Mas tampoco, Saúl Álvarez, encarna a la patria -suele cantarse el himno nacional y ondear la bandera, en las ceremonias previas a sus combates-. No es la encarnación de Juan Escutia, el niño héroe, lanzándose desde la tercera cuerda del ring para salvar a la patria. El hecho de que sus peleas suelan coincidir con esa ceremonia tiene qué ver con la mercadotecnia. Inflamar el espíritu patriotero de un pueblo de 130 millones de habitantes, históricamente, huérfano de triunfos; nada en un mar de derrotas ancestrales.
O como escribió el célebre Premio Nobel de Literatura, Octavio Paz, en su icónico libro El laberinto de la soledad:
«¡Pobres mexicanos!
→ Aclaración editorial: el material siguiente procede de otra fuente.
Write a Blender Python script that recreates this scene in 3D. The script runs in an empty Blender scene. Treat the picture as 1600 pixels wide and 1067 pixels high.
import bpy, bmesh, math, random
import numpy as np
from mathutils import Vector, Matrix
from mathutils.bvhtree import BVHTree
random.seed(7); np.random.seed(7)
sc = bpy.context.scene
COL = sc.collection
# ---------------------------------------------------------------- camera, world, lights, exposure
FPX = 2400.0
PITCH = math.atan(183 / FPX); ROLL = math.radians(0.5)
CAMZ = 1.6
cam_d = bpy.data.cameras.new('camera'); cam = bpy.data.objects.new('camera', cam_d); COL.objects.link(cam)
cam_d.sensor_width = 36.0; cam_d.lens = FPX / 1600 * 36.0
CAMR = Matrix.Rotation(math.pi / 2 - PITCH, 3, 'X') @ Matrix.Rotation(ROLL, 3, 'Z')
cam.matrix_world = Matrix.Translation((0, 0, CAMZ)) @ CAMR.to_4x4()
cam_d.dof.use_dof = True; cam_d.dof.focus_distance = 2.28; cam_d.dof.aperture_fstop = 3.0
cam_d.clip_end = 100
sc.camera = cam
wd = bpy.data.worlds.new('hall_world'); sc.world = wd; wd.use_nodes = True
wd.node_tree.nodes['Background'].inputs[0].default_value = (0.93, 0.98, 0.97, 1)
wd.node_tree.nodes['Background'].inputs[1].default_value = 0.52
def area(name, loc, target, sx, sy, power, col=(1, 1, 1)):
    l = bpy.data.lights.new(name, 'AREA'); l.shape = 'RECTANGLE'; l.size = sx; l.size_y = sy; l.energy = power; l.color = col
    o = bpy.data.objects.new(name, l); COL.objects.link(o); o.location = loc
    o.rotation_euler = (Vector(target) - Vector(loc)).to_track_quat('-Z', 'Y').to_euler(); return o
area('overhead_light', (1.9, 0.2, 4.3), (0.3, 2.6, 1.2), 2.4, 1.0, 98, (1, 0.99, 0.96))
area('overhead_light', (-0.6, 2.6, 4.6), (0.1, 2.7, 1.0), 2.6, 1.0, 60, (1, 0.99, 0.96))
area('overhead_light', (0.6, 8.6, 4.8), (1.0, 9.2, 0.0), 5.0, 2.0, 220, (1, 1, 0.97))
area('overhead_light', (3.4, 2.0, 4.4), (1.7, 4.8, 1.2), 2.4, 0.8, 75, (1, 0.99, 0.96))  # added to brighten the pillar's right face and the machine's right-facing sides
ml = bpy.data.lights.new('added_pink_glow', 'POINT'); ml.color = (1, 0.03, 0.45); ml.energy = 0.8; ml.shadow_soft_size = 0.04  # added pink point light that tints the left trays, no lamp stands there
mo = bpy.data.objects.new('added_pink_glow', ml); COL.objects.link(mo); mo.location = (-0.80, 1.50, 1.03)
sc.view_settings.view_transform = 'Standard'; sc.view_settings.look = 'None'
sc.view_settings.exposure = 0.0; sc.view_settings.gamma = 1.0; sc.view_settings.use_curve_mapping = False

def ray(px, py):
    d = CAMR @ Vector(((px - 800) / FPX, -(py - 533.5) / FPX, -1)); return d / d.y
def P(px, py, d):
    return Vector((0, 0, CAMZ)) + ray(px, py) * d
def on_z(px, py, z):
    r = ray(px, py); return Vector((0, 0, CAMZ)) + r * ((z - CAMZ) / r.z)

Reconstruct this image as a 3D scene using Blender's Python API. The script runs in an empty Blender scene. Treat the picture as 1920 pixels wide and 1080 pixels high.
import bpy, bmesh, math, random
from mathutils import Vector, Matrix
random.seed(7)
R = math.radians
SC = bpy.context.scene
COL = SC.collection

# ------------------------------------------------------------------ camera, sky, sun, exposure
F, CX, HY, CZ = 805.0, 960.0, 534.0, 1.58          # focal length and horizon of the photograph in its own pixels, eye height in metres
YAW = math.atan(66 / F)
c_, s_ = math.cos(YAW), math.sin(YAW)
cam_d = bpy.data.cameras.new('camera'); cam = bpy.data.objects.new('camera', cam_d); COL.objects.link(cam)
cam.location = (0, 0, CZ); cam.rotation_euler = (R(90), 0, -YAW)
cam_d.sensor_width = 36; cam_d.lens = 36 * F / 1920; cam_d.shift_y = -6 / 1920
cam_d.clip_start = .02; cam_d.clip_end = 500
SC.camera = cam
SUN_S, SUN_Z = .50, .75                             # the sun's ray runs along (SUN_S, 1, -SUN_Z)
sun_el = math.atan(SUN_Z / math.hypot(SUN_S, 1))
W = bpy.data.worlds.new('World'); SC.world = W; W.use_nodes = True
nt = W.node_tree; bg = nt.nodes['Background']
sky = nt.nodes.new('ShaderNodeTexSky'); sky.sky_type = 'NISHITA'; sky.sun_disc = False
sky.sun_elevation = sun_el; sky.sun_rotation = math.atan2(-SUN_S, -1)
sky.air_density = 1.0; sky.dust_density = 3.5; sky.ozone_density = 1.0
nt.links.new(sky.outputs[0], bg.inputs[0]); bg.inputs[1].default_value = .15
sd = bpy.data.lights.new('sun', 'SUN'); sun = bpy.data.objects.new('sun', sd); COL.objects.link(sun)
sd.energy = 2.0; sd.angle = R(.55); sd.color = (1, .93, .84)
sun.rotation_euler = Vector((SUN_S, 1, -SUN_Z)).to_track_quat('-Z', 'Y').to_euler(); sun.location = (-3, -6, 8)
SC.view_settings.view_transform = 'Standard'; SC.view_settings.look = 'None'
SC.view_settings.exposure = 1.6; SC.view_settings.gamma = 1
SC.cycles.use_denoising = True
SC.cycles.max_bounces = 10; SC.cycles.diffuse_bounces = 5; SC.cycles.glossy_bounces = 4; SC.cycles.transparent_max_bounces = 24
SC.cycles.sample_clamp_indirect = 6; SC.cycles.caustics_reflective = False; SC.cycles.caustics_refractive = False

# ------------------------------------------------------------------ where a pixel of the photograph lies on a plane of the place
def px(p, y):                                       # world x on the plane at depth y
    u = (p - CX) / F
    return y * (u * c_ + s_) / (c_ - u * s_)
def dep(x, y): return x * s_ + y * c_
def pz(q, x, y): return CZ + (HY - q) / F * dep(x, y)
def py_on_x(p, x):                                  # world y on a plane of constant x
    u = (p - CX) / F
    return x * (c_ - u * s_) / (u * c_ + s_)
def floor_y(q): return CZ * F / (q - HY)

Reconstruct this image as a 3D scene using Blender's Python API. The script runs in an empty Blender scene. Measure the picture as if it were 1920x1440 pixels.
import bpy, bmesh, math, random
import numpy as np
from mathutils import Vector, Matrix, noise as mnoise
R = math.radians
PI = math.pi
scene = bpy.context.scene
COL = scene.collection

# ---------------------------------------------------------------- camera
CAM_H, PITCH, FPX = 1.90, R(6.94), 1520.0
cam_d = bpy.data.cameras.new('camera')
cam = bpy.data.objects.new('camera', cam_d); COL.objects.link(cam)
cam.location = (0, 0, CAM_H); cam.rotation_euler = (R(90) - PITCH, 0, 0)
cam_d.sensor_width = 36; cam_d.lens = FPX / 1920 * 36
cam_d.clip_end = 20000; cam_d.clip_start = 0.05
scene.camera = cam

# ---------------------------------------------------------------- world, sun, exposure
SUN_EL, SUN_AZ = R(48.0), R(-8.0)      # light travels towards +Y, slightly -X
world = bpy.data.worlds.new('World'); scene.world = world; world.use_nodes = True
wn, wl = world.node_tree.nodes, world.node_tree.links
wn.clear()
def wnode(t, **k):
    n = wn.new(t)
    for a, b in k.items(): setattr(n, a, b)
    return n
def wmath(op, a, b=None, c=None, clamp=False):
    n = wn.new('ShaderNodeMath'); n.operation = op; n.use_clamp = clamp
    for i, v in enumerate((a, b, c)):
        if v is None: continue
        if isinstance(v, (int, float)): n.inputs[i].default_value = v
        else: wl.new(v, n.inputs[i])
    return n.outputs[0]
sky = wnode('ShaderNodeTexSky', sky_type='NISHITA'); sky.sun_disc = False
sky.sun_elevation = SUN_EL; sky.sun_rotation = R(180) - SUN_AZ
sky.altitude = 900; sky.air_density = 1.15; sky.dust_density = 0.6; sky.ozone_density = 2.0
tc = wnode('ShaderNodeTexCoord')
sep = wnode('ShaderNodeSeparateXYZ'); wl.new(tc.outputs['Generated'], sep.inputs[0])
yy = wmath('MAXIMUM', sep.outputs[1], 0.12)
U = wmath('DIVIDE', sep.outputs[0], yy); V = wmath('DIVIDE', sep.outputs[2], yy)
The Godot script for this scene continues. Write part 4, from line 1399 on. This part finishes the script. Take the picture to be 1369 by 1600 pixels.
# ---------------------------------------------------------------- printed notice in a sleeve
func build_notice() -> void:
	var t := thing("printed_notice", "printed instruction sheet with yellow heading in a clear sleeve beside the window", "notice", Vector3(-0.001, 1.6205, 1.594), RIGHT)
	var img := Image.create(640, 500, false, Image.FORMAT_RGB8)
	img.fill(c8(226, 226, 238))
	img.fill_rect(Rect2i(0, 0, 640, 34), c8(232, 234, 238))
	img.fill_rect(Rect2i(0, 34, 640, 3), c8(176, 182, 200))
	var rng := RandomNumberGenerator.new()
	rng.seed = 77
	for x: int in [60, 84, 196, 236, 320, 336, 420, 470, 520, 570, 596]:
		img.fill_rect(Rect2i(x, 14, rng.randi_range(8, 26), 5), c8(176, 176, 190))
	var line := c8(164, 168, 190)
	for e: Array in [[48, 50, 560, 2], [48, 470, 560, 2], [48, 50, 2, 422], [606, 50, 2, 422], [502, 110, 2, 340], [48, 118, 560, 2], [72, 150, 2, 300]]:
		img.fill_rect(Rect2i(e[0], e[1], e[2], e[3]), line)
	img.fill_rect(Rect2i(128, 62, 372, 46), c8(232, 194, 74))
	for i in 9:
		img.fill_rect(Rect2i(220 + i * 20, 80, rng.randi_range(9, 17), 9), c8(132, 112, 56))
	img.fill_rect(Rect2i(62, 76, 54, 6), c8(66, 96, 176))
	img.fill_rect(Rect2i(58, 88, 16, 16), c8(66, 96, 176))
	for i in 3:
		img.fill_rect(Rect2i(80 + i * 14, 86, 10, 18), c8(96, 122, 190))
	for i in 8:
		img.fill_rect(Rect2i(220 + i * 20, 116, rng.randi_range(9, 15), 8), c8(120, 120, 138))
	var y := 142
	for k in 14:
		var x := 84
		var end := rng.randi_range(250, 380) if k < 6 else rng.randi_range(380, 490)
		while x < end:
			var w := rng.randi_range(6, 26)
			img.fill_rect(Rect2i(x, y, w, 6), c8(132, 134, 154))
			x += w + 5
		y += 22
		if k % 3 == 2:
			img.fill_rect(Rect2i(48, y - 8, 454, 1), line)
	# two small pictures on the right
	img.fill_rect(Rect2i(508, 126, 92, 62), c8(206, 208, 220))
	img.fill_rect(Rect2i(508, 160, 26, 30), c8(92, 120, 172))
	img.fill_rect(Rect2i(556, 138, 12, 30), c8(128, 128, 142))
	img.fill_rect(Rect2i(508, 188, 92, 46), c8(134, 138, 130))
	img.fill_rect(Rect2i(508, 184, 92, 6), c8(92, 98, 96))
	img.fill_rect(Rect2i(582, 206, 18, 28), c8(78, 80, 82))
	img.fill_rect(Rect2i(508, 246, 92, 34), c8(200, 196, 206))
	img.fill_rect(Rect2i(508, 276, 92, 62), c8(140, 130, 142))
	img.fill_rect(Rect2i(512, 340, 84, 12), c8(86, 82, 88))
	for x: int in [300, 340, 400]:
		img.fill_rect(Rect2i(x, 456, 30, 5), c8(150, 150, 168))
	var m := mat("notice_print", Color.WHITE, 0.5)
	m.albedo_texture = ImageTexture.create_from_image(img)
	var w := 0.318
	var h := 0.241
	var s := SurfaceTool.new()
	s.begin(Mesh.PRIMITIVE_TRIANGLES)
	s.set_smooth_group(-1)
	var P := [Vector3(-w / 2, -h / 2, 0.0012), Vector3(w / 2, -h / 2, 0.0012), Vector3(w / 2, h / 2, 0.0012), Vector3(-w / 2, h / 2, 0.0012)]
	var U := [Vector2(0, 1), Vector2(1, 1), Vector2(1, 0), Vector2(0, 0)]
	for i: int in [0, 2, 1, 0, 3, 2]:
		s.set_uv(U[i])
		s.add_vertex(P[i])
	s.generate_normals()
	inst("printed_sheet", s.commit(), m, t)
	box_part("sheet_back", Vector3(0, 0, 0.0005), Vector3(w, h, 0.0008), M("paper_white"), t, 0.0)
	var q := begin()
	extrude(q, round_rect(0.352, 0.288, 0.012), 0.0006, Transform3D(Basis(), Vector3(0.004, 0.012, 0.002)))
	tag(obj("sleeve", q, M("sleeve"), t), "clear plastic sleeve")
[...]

Que cada 15 de septiembre gritan por un espacio de una hora quizá para callar el resto del año.»
Nada de eso.
El boxeador es una poderosa máquina de hacer dinero. Su fortuna se estima en unos 300 millones de dólares. Daría buena parte de ella por llegar a hacer realidad una quimera largamente acariciada, que nunca será: ídolo.
De lo poco loable del Canelo es que emergió de los sótanos de la cultura del esfuerzo. Su infancia fue humilde en Juanacatlán, Jalisco. Ahí llegó a los 5 años, aunque había nacido en Guadalajara. Ayudaba a su familia vendiendo paletas en camiones urbanos, y aguas frescas, desde muy joven, para reducir la precaria situación económica de sus padres y siete hermanos. Él es el menor de todos.
Sufrió acoso escolar por sus pecas y cabello rojizo. Pudo encontrar en el boxeo un refugio. Deporte al que su hermano Rigoberto lo introdujo y que marcó su camino hacia una carrera profesional.
Es la Barbie Mexicana del Ring en el irremediable comienzo del ocaso de una vida sobre el ring.